Kesepuluh, visi dan misi, janji kampanye di
pemilukada berkaitan dengan arah dan penekanan pembangunan daerah. Kaitan
tersebut ada dalam konstruksi perencanaan pembangunan daerah pasca terpilihnya
Kepala Daerah dan Wakil Kepala Daerah yang baru. Pembangunan daerah sebagai
usaha mencapai tujuan otonomi daerah harus didasarkan perencanaan pembangunan
daerah. Untuk jangka 5 tahun, Rencana Pembangunan Jangka Menengah (RPJM)
merupakan penjabaran visi, misi dan program kepala daerah saat kampanye
pemilukada.
Dengan demikian, visi
dan misi, janji kampanye yang disusun para peserta pilkada kiranya dipersiapkan
secara serius dan berdasarkan kebutuhan riil masyarakat serta kemampuan untuk
merealisasikannya bila terpilih. Bila tidak, maka pembangunan daerah selama
masa jabatan Kepala Daerah dan Wakil Kepala Daerah terpilih tidak akan sesuai
dengan harapan masyarakat pemilih.
Soal Yang Muncul
Selama Ini
Soal yang muncul
selama ini antara lain meliputi :
- Opini yang berkembang bahwa biaya pemilukada itu mahal,
meskipun perlu pencermatan apakah yang mahal itu proses pencalonan
seseorang baik melalui parpol/gabungan parpol atau perseorangan.
Bila dipandang bahwa dalam penyelenggaraan pemilukada perlu efisien maka
perlu dikaji kembali regulasi yang mengatur pemilukada khususnya yang
terdapat di UU 32/2004 seperti keberadaan kartu pemilih; efisiensi proses
pemutakhiran data dan daftar pemilih; jumlah petugas KPPS; efisiensi dalam
pencatatan pemungutan, penghitungan hingga rekapitulasi perolehan suara
dan hal lain.
- Fenomena maraknya politik uang yang sangat jarang
terungkap. Hal yang perlu diperbaiki dari sisi regulasi hingga pendidikan
politik bagi masyarakat agar tidak cenderung pragmatis (ada uang atau
tidak) dalam memilih pasangan calon pemilukada.
- Kegamangan hubungan pusat dan daerah karena kepala dan
wakil daerah masing-masing dipilih langsung.
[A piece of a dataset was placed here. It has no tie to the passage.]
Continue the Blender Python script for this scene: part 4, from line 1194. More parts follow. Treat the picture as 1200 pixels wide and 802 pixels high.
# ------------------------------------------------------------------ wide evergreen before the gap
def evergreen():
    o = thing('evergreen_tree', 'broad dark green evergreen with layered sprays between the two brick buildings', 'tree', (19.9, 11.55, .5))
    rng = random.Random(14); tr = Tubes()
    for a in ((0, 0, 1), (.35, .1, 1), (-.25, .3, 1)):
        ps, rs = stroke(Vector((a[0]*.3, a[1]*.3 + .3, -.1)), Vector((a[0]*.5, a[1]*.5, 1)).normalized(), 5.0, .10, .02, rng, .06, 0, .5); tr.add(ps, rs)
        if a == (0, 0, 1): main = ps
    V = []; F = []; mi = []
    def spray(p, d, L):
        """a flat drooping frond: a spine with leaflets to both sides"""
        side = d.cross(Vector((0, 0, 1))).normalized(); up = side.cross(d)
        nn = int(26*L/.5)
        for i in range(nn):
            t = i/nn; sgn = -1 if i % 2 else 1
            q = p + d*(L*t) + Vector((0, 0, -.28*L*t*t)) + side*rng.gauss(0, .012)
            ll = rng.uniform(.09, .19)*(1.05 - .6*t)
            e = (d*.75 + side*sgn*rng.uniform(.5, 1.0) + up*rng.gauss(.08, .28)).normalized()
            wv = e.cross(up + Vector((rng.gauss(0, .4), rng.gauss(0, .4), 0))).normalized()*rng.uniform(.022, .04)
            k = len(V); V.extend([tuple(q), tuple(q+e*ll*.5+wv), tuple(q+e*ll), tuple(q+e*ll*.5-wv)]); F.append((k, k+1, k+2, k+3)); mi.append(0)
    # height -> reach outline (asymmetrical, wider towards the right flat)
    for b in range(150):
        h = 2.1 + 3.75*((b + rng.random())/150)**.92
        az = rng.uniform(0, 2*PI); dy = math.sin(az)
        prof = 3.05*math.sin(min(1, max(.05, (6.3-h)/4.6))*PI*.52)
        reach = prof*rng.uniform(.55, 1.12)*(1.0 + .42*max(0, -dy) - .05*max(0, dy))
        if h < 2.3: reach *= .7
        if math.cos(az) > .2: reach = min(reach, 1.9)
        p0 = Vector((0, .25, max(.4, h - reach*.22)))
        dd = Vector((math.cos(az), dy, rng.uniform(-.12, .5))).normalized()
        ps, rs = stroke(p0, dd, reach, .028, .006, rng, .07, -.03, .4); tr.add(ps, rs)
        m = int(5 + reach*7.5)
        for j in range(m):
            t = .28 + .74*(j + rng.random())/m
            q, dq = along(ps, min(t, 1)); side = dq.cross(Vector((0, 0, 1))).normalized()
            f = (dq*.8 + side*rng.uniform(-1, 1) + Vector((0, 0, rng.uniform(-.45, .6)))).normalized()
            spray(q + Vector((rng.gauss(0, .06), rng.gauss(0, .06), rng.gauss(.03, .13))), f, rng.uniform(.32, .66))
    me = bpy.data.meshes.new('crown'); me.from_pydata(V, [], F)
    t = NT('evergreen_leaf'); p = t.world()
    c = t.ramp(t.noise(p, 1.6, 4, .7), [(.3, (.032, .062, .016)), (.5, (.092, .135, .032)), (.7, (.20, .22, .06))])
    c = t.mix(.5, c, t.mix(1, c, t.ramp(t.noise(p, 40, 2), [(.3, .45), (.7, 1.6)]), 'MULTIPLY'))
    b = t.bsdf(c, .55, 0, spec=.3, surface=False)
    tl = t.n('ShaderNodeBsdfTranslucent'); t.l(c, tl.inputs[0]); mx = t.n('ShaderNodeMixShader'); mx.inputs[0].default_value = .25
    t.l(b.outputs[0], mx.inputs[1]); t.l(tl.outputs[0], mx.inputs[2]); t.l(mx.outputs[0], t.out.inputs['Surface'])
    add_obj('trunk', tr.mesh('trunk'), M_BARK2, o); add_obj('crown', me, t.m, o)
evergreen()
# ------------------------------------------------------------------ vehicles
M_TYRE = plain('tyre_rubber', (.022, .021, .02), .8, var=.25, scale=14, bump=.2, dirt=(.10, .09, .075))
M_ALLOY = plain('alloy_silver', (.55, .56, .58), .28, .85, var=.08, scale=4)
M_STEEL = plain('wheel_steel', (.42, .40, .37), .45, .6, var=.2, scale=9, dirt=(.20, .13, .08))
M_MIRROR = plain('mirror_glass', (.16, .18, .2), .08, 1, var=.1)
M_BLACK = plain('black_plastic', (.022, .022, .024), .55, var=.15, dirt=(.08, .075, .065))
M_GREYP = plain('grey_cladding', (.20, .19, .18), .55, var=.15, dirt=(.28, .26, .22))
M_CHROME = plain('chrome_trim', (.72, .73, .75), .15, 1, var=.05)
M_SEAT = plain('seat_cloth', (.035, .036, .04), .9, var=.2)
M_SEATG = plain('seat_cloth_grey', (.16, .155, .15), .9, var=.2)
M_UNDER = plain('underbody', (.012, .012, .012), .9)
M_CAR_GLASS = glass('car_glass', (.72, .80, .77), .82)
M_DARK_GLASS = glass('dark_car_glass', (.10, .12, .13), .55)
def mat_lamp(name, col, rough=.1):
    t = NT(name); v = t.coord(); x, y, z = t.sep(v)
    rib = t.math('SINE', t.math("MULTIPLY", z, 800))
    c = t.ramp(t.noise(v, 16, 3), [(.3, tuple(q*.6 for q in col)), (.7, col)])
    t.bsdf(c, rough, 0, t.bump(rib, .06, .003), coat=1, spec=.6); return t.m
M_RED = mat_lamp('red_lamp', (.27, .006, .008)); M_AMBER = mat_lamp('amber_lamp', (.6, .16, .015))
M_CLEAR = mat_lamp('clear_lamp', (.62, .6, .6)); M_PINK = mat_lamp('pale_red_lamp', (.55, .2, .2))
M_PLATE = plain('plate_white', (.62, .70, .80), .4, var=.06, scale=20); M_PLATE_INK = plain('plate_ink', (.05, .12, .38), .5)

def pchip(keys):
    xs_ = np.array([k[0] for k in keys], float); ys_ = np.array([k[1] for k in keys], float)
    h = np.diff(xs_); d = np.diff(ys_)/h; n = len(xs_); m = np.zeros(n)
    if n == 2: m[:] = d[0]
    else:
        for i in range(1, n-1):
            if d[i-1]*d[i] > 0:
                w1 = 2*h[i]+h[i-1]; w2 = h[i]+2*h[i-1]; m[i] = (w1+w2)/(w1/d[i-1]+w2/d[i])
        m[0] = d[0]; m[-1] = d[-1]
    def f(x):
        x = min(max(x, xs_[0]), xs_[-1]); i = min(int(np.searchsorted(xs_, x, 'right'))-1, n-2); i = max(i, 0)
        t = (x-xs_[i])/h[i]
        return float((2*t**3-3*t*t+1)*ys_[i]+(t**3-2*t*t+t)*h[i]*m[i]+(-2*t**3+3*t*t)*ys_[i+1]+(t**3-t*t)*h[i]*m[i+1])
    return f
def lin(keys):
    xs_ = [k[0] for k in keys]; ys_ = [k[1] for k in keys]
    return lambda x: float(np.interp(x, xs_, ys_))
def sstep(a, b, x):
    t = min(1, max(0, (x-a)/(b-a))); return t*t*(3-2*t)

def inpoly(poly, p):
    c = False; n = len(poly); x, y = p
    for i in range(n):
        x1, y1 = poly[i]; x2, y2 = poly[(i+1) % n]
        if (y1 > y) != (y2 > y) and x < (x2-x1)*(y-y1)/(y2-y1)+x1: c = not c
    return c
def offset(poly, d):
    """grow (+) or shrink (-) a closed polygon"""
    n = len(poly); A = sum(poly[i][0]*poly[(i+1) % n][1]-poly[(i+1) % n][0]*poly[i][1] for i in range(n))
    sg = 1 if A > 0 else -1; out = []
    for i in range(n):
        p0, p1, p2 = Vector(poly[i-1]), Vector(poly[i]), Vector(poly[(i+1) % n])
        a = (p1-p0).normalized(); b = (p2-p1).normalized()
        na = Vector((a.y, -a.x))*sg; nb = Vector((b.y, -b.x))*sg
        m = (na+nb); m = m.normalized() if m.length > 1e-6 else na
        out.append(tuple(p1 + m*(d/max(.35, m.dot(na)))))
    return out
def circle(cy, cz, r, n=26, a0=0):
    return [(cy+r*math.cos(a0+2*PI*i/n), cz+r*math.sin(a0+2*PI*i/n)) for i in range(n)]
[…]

Soal kegamangan tersebut
justru dimulai dari konstruksi pemerintah daerah dan hubungan pusat dan
daerah yang diatur di dalam UU 32/2004. Yang diperlukan ada revisi 32/2004
guna perbaikan pemerintahan daerah.
- Adanya kerusuhan yang mewarnai pemilukada. Bila
secara dicermati angka kerusuhan kecil dibandingkan dengan pemilukada yang
tanpa kerusuhan. Oleh karena itu perlu pembenahan, pengawasan di internal
penyelenggara dan antisipasi dari aparat keamanan akan proses pemilukada.